begin DATA PROVIDED

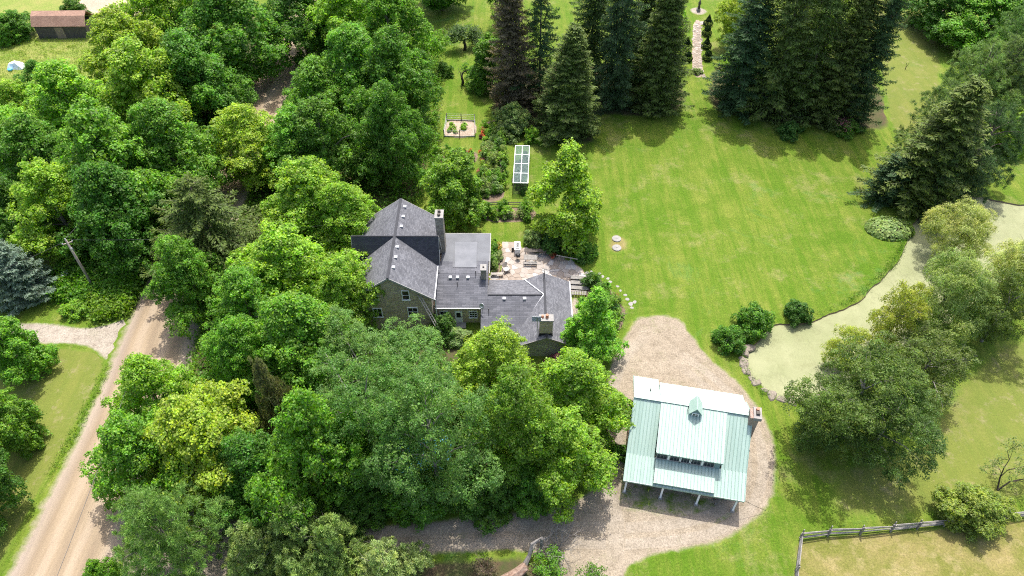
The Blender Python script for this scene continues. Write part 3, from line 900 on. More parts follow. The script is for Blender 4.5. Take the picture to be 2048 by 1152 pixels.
def deciduous(key, seed, R, h, zb, prof, r_trunk, bark="bark", twigs=0, nlimb=12, **kw):
    cm, C0, r0 = broad_crown("crown", seed, R, h, zb, prof, **kw)
    proto(key, cm, limbs_mesh("trunk", seed, C0, h, zb, r_trunk, bark, nlimb, twigs))

for i in range(5):
    deciduous(('maple', i), 10 + i, 6.5, 16, 1.8, 'maple', 0.34, nl=36, ncl=760, per=52, leaf=(0.29, 0.22), rc=0.54, sub=6, spread=1.15, flatl=0.62, keep=0.12, loose=0.40, fill=2600)
for i in range(3):
    deciduous(('ash', i), 30 + i, 6.5, 16, 1.8, 'vase', 0.30, "bark_grey", nl=34, ncl=680, per=56, leaf=(0.23, 0.135), rc=0.52, sub=6, keep=0.14, fill=1100, spread=1.12, flatl=0.66, droop=0.5, twigs=2, loose=0.4)
for i in range(2):
    deciduous(('linden', i), 40 + i, 5, 14, 1.4, 'round', 0.28, nl=34, ncl=560, per=62, leaf=(0.22, 0.155), rc=0.47, sub=5, fill=2000, droop=0.5)
for i in range(2):
    deciduous(('round', i), 50 + i, 4, 8.5, 0.4, 'dome', 0.2, nl=26, ncl=360, per=64, leaf=(0.25, 0.18), rc=0.46, sub=5, fill=1400, lowcut=-0.6, var=0.6)
for i in range(2):
    deciduous(('cone', i), 60 + i, 3.8, 12, 0.6, 'cone', 0.2, nl=36, ncl=470, per=62, leaf=(0.23, 0.17), rc=0.44, sub=5, fill=1600, var=0.35)
for i in range(2):
    deciduous(('willow', i), 70 + i, 5, 11, 1.2, 'round', 0.26, "bark_dark", nl=30, ncl=560, per=76, leaf=(0.32, 0.065), rc=0.55, sub=5, keep=0.15, fill=700, droop=0.9, twigs=3, spread=1.12, loose=0.5)
for i in range(2):
    deciduous(('loose', i), 80 + i, 4.5, 10, 0.8, 'vase', 0.17, "bark_grey", nl=24, ncl=330, per=56, leaf=(0.23, 0.115), rc=0.5, sub=4, keep=0.2, fill=500, droop=0.4, twigs=5, nlimb=18, spread=1.12, loose=0.5)
for i in range(2):
    deciduous(('pine', i), 90 + i, 5, 14, 1.2, 'round', 0.26, "bark", nl=36, ncl=560, per=84, leaf=(0.34, 0.05), rc=0.55, sub=5, keep=0.12, fill=1800, style='needle', twigs=1, mat="needle", nlimb=20, spread=1.1)
for i in range(2):
    deciduous(('cedar', i), 100 + i, 3.5, 8, 0.3, 'cone', 0.14, "bark_grey", nl=32, ncl=430, per=80, leaf=(0.27, 0.06), rc=0.40, sub=6, keep=0.1, fill=1200, style='needle', mat="needle", spread=1.15, twigs=2)
for i, (pw, gp, ir, nb_, dr, sp_) in enumerate(((0.62, 0.06, 0.26, 10, 0.22, 0.36), (0.50, 0.10, 0.34, 9, 0.30, 0.42), (0.72, 0.03, 0.22, 11, 0.16, 0.34), (0.42, 0.22, 0.42, 8, 0.26, 0.46), (0.58, 0.12, 0.36, 10, 0.34, 0.40))):
    proto(('spruce', i), *spruce_meshes(111 + i, 18, 3.2, 0.3, sp=sp_, nb=nb_, droop=dr, gap=gp, prof_pow=pw, card=(0.36, 0.10), irregular=ir))
proto(('norway', 0), *spruce_meshes(120, 15, 6.5, 1.2, sp=0.55, nb=9, droop=0.34, dens=1.0, gap=0.15, irregular=0.28, prof_pow=0.62, card=(0.40, 0.12)))
proto(('bluespruce', 0), *spruce_meshes(121, 8, 3.5, 0.2, sp=0.28, nb=11, droop=0.12, prof_pow=0.66, card=(0.34, 0.10)))
for i in range(3):
    deciduous(('bush', i), 130 + i, 1.8, 2.4, 0.05, 'dome', 0.05, nl=18, ncl=170, per=42, leaf=(0.17, 0.12), rc=0.26, sub=4, fill=350, lowcut=-0.7, nlimb=6)
deciduous(('herb', 0), 140, 0.6, 0.8, 0.02, 'dome', 0.02, nl=8, ncl=40, per=16, leaf=(0.16, 0.08), rc=0.16, sub=3, fill=40, lowcut=-0.6, nlimb=4)
deciduous(('herb', 1), 141, 0.5, 1.1, 0.02, 'round', 0.02, nl=8, ncl=36, per=15, leaf=(0.20, 0.05), rc=0.16, sub=3, fill=40, lowcut=-0.6, nlimb=4, droop=-0.4)

CLR = {
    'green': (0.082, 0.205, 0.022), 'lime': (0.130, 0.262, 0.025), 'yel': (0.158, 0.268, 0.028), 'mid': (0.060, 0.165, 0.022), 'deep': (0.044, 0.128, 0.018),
    'fresh': (0.098, 0.260, 0.024), 'blue': (0.074, 0.172, 0.056), 'deepb': (0.062, 0.152, 0.044), 'lind': (0.145, 0.245, 0.030), 'lindd': (0.090, 0.180, 0.026),
    'olive': (0.062, 0.118, 0.034), 'olived': (0.048, 0.098, 0.030), 'oliveb': (0.120, 0.180, 0.042), 'gold': (0.165, 0.225, 0.035), 'silver': (0.215, 0.305, 0.145), 'silverd': (0.130, 0.215, 0.080),
    'brown': (0.20, 0.182, 0.098), 'pine': (0.075, 0.160, 0.045), 'bpine': (0.075, 0.145, 0.062), 'pined': (0.055, 0.110, 0.038), 'cedar': (0.125, 0.215, 0.085), 'cedarp': (0.17, 0.25, 0.12),
    'spr': (0.060, 0.125, 0.040), 'sprd': (0.080, 0.165, 0.055), 'sprl': (0.100, 0.165, 0.045), 'nor': (0.085, 0.145, 0.036), 'bspr': (0.24, 0.32, 0.245), 'bushb': (0.12, 0.20, 0.10),
    'bushg': (0.060, 0.160, 0.024), 'bushd': (0.040, 0.108, 0.028), 'purple': (0.12, 0.035, 0.06), 'pink': (0.45, 0.16, 0.18), 'orange': (0.55, 0.14, 0.03), 'hosta': (0.36, 0.50, 0.15), 'red': (0.30, 0.05, 0.03),
    'yfl': (0.42, 0.34, 0.07), 'white': (0.6, 0.62, 0.55), 'sprt': (0.19, 0.20, 0.085),
}

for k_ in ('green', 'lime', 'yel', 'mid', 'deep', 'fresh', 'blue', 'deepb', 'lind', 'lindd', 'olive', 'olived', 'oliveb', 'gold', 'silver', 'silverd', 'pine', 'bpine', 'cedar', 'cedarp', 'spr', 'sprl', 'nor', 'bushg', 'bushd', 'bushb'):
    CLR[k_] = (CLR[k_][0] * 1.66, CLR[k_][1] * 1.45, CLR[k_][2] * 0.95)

def plant(name, kind, var, x, y, sxy, sz, col, label, cat, group=None, z=0.0, rz=None, tilt=None):
    cm, tm = PROTO[(kind, var)]
    rnd = random.Random('%s%.1f%.1f' % (name, x, y))
    t = thing(name, label, cat, (x, y, z), rnd.uniform(0, 6.28) if rz is None else rz, group)
    k = rnd.uniform(0.92, 1.08)
    if tilt is None and kind in ('spruce', 'maple', 'ash', 'pine'): tilt = (rnd.gauss(0, .022), rnd.gauss(0, .022))
    t.scale = (sxy * k, sxy / k, sz)
    if tilt: t.rotation_euler = (tilt[0], tilt[1], t.rotation_euler[2])
    put("trunk" if kind not in ('bush', 'herb') else "stem", tm, t)
    c = put("crown" if kind not in ('bush', 'herb') else "foliage", cm, t)
    j = [rnd.uniform(0.93, 1.07) for _ in range(3)]
    cc = CLR[col]
    c.color = (cc[0] * j[0], cc[1] * j[1], cc[2] * j[2], 1)
    return t

# ------------------------------------------------------------------ stone house
HX, HY = -6.0, 57.0
HO = (HX, HY, 0)
house = thing("stone_house", "rambling fieldstone house with grey shingled gables and stone chimneys", "house", (HX, HY, 0))
def hb(): return MB(HO)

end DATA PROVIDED

**DESCRIPTION OF THE TASK**
Restate each line from the start of the listing through the line bearing "bark, nlimb, twigs))" word for word. Drop the pictures.

**REPLY TO THE EXERCISE**
The Blender Python script for this scene continues. Write part 3, from line 900 on. More parts follow. The script is for Blender 4.5. Take the picture to be 2048 by 1152 pixels.
def deciduous(key, seed, R, h, zb, prof, r_trunk, bark="bark", twigs=0, nlimb=12, **kw):
    cm, C0, r0 = broad_crown("crown", seed, R, h, zb, prof, **kw)
    proto(key, cm, limbs_mesh("trunk", seed, C0, h, zb, r_trunk, bark, nlimb, twigs))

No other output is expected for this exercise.